Lors de la conférence à haut niveau organisée par la FAO le 3-5 juin 2008 à Rome, la communauté internationale a réaffirmé son engagement à lutter contre la faim et à résoudre la crise alimentaire provoquée par la hausse des prix des matières premières agricoles. Au-delà de la spéculation qui a pu jouer un rôle catalyseur dans le niveau atteint par les prix, les experts considèrent que c'est l'érosion progressive des stocks qui a été la cause fondamentale de la hausse des prix. La connaissance de la dynamique des marchés mondiaux et leur régulation sont donc au coeur des problèmes d'équilibre alimentaire.

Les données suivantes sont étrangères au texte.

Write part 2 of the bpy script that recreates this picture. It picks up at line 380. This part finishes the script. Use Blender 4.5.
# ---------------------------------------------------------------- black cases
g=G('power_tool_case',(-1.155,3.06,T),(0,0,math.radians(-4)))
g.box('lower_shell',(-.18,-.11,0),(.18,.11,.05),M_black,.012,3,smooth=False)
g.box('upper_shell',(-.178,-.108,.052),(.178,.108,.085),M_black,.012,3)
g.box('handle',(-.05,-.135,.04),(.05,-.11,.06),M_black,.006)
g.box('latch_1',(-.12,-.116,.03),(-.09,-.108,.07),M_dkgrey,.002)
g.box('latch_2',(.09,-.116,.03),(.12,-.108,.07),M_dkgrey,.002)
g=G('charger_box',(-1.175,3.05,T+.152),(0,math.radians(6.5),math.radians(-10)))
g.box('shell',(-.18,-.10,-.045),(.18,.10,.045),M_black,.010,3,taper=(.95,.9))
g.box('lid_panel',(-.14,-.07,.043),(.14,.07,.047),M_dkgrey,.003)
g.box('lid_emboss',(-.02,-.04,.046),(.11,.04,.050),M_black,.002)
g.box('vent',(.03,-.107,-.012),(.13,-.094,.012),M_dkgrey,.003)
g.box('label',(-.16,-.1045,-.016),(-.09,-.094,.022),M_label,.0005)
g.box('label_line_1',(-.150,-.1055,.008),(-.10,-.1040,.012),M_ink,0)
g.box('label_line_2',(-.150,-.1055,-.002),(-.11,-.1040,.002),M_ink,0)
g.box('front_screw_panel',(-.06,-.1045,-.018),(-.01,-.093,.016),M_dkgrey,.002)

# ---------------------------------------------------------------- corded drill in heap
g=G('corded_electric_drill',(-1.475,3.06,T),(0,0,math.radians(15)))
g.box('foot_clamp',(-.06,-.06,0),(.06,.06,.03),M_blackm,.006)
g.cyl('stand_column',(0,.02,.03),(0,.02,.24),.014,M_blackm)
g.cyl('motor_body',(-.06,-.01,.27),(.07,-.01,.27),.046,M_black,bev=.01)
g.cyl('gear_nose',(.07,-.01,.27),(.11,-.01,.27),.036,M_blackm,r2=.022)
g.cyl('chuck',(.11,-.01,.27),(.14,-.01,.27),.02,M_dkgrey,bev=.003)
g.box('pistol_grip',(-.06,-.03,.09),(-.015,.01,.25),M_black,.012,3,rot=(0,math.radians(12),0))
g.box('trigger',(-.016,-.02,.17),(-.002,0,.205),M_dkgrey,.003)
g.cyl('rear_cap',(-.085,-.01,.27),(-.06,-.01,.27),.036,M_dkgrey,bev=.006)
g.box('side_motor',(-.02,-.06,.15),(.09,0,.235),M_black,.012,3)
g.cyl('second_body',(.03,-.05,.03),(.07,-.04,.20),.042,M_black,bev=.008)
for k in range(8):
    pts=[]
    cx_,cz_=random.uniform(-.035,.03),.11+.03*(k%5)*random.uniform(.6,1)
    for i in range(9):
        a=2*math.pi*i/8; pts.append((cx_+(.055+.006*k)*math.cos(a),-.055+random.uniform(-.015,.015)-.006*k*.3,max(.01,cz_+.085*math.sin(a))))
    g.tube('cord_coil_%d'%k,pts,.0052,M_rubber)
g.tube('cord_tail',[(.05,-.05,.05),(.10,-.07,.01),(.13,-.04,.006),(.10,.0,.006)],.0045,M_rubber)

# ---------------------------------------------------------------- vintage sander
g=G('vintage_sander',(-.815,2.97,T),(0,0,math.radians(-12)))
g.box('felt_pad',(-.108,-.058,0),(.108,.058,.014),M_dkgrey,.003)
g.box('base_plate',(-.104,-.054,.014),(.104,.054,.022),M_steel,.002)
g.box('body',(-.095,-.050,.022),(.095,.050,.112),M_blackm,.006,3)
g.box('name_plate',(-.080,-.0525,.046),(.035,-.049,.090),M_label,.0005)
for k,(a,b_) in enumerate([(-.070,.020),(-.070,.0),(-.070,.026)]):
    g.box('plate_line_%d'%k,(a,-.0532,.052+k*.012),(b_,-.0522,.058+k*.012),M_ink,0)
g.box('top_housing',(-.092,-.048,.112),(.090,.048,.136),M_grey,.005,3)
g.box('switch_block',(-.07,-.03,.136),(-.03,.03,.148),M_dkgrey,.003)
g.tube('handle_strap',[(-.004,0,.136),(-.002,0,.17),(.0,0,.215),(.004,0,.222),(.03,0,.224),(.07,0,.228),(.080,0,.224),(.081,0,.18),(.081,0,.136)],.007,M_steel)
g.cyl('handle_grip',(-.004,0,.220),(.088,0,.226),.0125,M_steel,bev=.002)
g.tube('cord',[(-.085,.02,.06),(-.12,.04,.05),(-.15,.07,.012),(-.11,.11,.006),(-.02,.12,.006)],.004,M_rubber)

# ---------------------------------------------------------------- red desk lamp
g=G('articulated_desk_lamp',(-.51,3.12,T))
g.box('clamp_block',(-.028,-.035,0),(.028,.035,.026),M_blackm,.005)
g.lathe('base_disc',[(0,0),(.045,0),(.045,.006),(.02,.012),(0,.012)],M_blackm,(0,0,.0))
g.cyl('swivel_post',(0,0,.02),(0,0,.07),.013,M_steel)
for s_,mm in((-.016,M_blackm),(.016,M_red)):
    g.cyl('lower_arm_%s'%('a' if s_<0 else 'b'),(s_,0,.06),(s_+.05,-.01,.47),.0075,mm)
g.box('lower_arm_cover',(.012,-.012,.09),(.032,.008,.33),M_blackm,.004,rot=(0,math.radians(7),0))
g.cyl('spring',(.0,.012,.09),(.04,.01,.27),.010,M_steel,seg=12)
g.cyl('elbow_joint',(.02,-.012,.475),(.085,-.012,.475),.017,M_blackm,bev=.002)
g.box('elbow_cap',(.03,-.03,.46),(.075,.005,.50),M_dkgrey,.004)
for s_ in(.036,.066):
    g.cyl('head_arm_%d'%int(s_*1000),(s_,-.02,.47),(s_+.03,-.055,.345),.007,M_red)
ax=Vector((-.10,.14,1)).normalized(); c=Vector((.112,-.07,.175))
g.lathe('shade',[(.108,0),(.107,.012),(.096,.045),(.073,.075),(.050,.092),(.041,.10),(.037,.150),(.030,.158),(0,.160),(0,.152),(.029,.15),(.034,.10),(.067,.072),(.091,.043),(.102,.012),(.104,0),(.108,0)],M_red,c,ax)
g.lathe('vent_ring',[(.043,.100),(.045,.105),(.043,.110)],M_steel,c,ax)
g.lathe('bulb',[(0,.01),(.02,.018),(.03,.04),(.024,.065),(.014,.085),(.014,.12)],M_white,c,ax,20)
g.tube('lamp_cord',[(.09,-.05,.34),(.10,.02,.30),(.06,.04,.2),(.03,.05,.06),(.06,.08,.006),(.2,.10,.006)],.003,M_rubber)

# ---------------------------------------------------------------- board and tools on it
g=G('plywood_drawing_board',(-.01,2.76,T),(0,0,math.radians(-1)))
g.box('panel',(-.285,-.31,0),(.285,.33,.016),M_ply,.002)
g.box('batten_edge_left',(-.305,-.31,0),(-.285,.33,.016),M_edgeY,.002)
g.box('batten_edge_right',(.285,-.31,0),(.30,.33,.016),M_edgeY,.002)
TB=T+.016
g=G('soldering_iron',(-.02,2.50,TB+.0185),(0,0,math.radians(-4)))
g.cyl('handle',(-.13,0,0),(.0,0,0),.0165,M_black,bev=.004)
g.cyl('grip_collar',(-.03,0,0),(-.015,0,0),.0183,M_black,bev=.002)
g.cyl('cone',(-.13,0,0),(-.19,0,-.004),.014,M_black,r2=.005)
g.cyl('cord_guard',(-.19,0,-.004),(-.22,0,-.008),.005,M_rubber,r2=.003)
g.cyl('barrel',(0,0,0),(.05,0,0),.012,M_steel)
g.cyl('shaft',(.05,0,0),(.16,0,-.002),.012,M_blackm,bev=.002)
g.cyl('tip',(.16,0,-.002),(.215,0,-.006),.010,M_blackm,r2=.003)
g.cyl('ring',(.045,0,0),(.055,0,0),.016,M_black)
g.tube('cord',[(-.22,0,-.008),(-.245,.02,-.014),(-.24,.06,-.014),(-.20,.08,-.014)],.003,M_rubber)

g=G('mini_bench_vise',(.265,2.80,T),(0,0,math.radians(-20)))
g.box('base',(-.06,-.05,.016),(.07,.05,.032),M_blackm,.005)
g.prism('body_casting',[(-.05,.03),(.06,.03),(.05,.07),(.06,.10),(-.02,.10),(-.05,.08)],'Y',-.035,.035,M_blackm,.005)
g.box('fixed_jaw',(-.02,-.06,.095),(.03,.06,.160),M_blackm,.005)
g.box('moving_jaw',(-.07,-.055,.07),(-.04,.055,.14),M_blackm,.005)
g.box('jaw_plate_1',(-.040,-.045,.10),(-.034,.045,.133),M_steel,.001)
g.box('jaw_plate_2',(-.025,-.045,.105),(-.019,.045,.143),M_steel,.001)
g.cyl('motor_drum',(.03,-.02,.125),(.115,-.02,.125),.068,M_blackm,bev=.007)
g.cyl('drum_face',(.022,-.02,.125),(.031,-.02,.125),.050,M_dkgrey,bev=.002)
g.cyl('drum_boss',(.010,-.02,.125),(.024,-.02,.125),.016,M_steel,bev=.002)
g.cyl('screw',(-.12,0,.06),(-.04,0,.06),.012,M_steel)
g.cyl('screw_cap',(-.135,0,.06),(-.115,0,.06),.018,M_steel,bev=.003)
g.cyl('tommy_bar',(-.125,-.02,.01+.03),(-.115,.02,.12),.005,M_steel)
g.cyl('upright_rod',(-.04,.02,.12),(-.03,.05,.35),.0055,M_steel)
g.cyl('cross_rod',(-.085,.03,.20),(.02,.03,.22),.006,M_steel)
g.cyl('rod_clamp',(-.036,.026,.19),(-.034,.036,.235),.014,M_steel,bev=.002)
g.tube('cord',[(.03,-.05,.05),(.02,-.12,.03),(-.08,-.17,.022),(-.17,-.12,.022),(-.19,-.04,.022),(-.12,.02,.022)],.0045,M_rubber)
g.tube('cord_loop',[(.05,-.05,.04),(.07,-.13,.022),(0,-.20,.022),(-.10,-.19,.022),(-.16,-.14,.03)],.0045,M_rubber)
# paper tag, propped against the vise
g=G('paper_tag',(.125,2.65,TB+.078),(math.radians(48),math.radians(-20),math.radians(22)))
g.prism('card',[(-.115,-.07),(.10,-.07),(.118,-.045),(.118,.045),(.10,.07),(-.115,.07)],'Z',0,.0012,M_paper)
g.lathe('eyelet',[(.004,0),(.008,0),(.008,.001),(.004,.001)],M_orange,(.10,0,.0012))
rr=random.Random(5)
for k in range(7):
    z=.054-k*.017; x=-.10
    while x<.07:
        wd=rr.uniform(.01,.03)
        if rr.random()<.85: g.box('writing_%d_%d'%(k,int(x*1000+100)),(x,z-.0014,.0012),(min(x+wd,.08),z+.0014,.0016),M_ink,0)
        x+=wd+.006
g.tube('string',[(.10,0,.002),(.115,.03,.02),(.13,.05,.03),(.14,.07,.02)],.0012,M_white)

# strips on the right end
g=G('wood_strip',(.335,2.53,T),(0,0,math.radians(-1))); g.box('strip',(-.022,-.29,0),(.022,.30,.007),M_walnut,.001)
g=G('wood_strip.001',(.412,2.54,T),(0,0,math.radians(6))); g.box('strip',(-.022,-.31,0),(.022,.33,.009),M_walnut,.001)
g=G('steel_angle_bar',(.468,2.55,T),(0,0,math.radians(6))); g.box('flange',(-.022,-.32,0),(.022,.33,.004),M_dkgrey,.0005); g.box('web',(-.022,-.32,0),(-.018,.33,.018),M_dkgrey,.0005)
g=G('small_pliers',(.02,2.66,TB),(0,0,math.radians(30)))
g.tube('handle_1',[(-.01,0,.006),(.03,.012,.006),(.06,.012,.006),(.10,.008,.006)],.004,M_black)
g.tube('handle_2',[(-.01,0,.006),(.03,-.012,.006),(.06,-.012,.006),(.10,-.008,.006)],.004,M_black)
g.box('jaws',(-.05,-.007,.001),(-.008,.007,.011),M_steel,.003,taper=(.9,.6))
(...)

Le président Sarkozy a proposé, dès le mois d'avril 2008, la mise en oeuvre d'un partenariat mondial pour l'alimentation et l'agriculture construit sur trois piliers : une gouvernance rassemblant tous les acteurs concernés (institutions internationales, États, acteurs non gouvernementaux), un réseau international et indépendant d'experts et de scientifiques et une mobilisation financière au bénéfice de l'agriculture des pays en développement, avec notamment la création d'une facilité internationale pour compléter la palette des outils de l'aide internationale de manière à soutenir l'innovation. Le dernier sommet du G8 a confirmé cet appel à construire un partenariat global assis sur l'implication de tous les acteurs concernés, ainsi que la nécessité d'une expertise scientifique internationale sur la sécurité alimentaire mondiale. En réaction à la crise récente, la France a réagi de façon pragmatique : l'aide alimentaire a été portée à 60 MEUR en 2008, contre 30 MEUR en moyenne au cours des dernières années. Rappelons aussi que la France agit à travers la Commission européenne, dont elle est le principal contributeur au FED ; or, dernièrement, la Commission a proposé la création d'un nouvel instrument destiné à fournir une aide de court et moyen terme aux pays les plus durement touchés par la crise alimentaire, dit « facilité de réponse rapide à la flambée des prix alimentaires dans les pays en développement ». Cette proposition est en cours de discussion dans les enceintes communautaires. Elle porterait sur un montant d'un milliard d'euros sur deux à trois ans.